The hot new blogging thing we did 20 years ago

Why I'm using the Jekyll static site generator

Published: Feb 25, 2020 by Courtney Rosenthal

Anybody who’s been doing IT long enough knows that old ideas – both good and bad – often get dressed up in new frocks and represent themselves as the new hotness.

Thus it is for static site generation. It flopped when we tried it 20 years ago, but I think it’s going to work this time.

Cue hoary story about the old days …

In the first wave of blogging we all (mostly) used the Movable Type blogging package. It was a web-based application that gave you a form in which you entered the text of your blog post. You pressed one button to view an HTML preview of your draft. Once your post looked good, you pressed another button to generate the HTML pages for your site.

That button would regenerate the entire site – every single page!

People hated it.

The problem was that site regeneration was very slow. Once your site reached any significant size it would take many long minutes to add a single article to your blog.

Due to that problem (and licensing concerns with Movable Type) the blogging world moved on from static site generation to live content management systems (CMS). Those are web applications that not only allow you to enter your content, but also render the site pages to visitors upon demand. The most common replacement for Movable Type was WordPress. (I used a different one called Drupal.)

And all was right with the world. Or, it was until we realized how much load the CMS was exerting upon our measly little shared web servers. Even worse, these systems ended up being rife with security problems and subject to very frequent patch updates.

And so people hated that – either they were constantly patching or their site got taken down by a security exploit.

So, years later, the tide has turned again. Static site generation has returned to popular fashion.

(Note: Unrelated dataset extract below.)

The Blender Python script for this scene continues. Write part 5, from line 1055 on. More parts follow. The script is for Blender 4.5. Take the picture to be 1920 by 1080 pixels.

And I think it’s a good look. I’m using the Jekyll static site generator for this site.

I think it’s really going to work this time

Here’s why I’m returning to static site generation:

First, no more insecure, overloaded content servers – yay! I render the content on my local machine and push it up to the server. The web server is just serving up static HTML pages.

Second, even if I could manage a single site, managing lots of CMS systems is unscalable. At one time I ran a dozen different sites on my web server, each with its own content system. I rarely kept up to date on security patches for the sites I was responsible for. My guest users tended to be even less diligent. That’s a security (and expense) nightmare waiting to happen.

Thirdly, our machines have gotten more powerful. It currently takes me 1.4 seconds to render this site. As the content grows, it will add a couple seconds, but that’s probably about it. That’s two orders of magnitude better than the old Movable Type site generation.

Finally, the software engineering geek in me is grooving on the idea of implementing a CI/CD pipeline to automate my publishing process.

The challenge of dynamic features

There is one big downside to this approach.

Static publishing doesn’t support dynamic features such as comments or webmentions – or scrobbling “last played song” to my site sidebar.

There are solutions such as embedding Javascript to handle these features. (Again, not an option 20 years ago, but common now.)

My concern with this approach is it violates the web page as content principle, which will make my site hard to archive. I have archival copies of every website I’ve created, thanks to the crawling features of the wget command. Unless somebody wants to build a Javascript interpreter into wget, I’ll lose the ability to easily crawl and archive my site.

I’ve got some ideas – such as injecting dynamic content into the CI/CD pipeline. But I’d hate to require a complete site rebuild every time I scrobble a song.

I’ll continue thinking about this problem. I’m confident there’s a solution out there. And you know I’ll probably blog about it when I figure it out.